The annual rate of growth in May was 9.2pc, unchanged since April, according to Halifax. Prices had been expected to rise 8.9pc in the year to May.

House prices in the three months to May were 1.4pc higher, after a dip of 0.8pc in the three months to April.

The fact that house prices have not dropped off substantially due to the referendum and the buy-to-let lull was “encouraging” said Jeremy Leaf, a former chairman of the Royal Institution of Chartered Surveyors. He added: “It is clear that house prices are being underpinned by a shortage of stock and substantial reduction in transaction volumes.”

 

 

 

 

 

 

 

 

 

 

 

 

 

Buy-to-let landlords had rushed to buy properties ahead of new stamp duty rules introduced in April, leading to a lull in the market after the deadline.

Meanwhile Government figures recently showed a 9pc fall in the number of houses built in the first quarter of this year compared to the same period in 2015.

Martin Ellis, Halifax housing economist, said: “Low interest rates, increasing employment and rising real earnings continue to support housing demand. The strength of demand, combined with very low supply, is causing house prices to rise at a brisk pace in quarterly and annual terms.”


He added that a slowdown in house prices in the second half of the year was likely due to crunched affordability, and house prices rising more quickly than wages. He said that these factors“should curb housing demand and result in some slowdown in house price growth as the year progresses.”

Samuel Tombs, economist at Pantheon Macroeconomics, said this continued growth was due to falling mortgage rates due to competition between lenders. He added: “High levels of both consumer confidence and household expectations of future house price growth also are incentivising purchases.

“Meanwhile, active housing supply remains constrained by high moving costs and still-inadequate house building. These drivers likely will remain in place after the referendum, ensuring that prices continue to rise at a strong pace.


At a glance - What Brexit would mean for... house prices

The Chancellor, the governor of the Bank of England, and ratings agencies Fitch and Moody’s, have all warned that house prices could fall substantially, by anywhere from 10- 25pc by 2018. The Treasury said that the average house in London will be £62,000 cheaper in two years after a vote for Brexit.

This would be because the economy would take a hit and people may find it harder to get a mortgage, therefore making demand levels lower.

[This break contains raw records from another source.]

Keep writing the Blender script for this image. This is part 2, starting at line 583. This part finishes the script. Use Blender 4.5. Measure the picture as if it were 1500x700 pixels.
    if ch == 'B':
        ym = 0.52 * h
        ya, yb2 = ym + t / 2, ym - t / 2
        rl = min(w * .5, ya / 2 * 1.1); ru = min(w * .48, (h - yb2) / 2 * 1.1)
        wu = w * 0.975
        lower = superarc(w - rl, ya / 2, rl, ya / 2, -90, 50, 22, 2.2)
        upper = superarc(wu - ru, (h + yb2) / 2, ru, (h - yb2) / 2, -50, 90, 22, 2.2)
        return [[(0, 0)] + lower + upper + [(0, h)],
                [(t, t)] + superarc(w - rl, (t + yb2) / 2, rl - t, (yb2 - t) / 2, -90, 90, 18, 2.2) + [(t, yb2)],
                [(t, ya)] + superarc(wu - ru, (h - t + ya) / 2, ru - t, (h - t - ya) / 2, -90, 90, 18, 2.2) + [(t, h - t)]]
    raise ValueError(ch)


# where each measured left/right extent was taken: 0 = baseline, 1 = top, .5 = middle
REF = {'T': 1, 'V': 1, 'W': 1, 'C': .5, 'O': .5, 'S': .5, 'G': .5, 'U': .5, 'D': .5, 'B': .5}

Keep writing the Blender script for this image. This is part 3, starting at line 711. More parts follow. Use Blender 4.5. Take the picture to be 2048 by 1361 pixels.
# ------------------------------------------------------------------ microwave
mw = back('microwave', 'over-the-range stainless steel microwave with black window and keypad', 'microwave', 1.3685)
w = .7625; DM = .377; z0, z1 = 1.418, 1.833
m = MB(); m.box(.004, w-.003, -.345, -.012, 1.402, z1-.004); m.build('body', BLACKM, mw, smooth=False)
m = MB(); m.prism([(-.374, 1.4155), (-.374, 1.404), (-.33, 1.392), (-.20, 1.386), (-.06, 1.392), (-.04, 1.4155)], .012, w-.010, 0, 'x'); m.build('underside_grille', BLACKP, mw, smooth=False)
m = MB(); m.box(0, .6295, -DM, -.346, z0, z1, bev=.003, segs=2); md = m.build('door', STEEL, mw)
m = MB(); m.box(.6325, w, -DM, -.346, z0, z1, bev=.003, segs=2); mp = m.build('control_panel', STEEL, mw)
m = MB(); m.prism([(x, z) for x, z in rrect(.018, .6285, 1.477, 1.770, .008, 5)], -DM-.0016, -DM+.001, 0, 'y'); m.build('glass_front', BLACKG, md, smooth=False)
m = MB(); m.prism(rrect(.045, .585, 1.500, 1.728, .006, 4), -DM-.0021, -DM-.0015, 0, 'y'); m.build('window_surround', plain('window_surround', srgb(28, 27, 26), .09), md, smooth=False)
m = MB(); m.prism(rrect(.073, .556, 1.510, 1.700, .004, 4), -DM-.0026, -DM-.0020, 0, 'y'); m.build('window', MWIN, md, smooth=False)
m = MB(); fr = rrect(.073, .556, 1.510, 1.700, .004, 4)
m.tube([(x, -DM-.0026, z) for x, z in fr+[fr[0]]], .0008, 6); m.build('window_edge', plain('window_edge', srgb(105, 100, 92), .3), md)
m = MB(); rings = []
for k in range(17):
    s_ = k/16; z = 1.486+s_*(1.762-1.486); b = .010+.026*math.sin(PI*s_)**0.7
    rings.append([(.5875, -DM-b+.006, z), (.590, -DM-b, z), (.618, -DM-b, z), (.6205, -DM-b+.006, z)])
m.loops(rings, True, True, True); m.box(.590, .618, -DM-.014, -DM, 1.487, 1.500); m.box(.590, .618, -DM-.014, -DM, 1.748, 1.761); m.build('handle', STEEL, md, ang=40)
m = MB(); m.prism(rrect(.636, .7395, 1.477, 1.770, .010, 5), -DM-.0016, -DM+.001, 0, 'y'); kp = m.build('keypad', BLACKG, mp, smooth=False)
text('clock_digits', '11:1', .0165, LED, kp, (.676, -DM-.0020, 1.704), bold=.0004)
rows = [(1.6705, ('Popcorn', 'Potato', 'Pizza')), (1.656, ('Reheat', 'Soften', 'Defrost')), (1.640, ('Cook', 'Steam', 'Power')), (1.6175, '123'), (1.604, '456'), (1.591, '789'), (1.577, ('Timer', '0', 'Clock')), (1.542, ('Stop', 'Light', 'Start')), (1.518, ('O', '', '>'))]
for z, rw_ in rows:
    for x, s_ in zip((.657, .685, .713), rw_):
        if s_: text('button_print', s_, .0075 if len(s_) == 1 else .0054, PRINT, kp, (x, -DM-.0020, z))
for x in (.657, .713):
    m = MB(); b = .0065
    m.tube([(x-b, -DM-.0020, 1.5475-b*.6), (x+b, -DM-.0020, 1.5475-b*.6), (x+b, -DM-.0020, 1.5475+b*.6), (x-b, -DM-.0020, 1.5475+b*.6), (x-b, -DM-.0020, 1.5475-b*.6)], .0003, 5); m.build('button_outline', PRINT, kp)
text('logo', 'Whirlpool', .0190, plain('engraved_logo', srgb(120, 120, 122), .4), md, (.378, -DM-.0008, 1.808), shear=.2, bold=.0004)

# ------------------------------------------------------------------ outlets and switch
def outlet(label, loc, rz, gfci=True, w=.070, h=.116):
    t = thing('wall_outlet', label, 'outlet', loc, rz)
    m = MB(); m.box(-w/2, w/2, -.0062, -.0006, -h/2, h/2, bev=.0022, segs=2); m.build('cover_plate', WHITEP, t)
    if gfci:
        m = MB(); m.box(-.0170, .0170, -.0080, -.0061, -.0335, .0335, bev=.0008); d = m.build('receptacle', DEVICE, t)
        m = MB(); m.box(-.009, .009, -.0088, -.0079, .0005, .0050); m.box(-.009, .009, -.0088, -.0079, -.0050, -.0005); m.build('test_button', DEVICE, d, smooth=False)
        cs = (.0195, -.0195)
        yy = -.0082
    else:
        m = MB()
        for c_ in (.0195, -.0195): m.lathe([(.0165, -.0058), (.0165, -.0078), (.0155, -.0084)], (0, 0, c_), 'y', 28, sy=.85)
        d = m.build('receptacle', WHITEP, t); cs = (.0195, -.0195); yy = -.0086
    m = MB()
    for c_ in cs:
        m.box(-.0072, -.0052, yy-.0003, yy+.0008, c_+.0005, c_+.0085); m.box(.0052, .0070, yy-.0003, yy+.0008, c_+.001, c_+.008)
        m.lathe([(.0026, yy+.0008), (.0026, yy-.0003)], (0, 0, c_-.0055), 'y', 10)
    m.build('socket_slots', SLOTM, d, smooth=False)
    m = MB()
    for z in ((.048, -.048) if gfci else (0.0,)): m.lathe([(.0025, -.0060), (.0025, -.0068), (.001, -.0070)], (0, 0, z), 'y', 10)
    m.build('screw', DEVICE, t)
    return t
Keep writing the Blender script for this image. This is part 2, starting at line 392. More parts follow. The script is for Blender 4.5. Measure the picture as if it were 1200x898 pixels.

Campaigners for Vote Leave have said that this could conversely help first-time buyers get on the property ladder if prices fall.

The number of houses being built could also be affected as an already acute skills shortage would be increased if immigration was curtailed, affecting manual labourers, many of whom come from the EU.

London would be hit the hardest by a vote to leave the EU, because it has the highest proportion of foreign nationals in the country, many of whom may not be able to live there due to tighter immigration rules. This could lead to fewer people buying or living in the city, and would largely affect the top end of the market.

But many analysts and house builders say that while supply levels are so far behind demand, prices will continue to rise, whether we vote for a Brexit or not.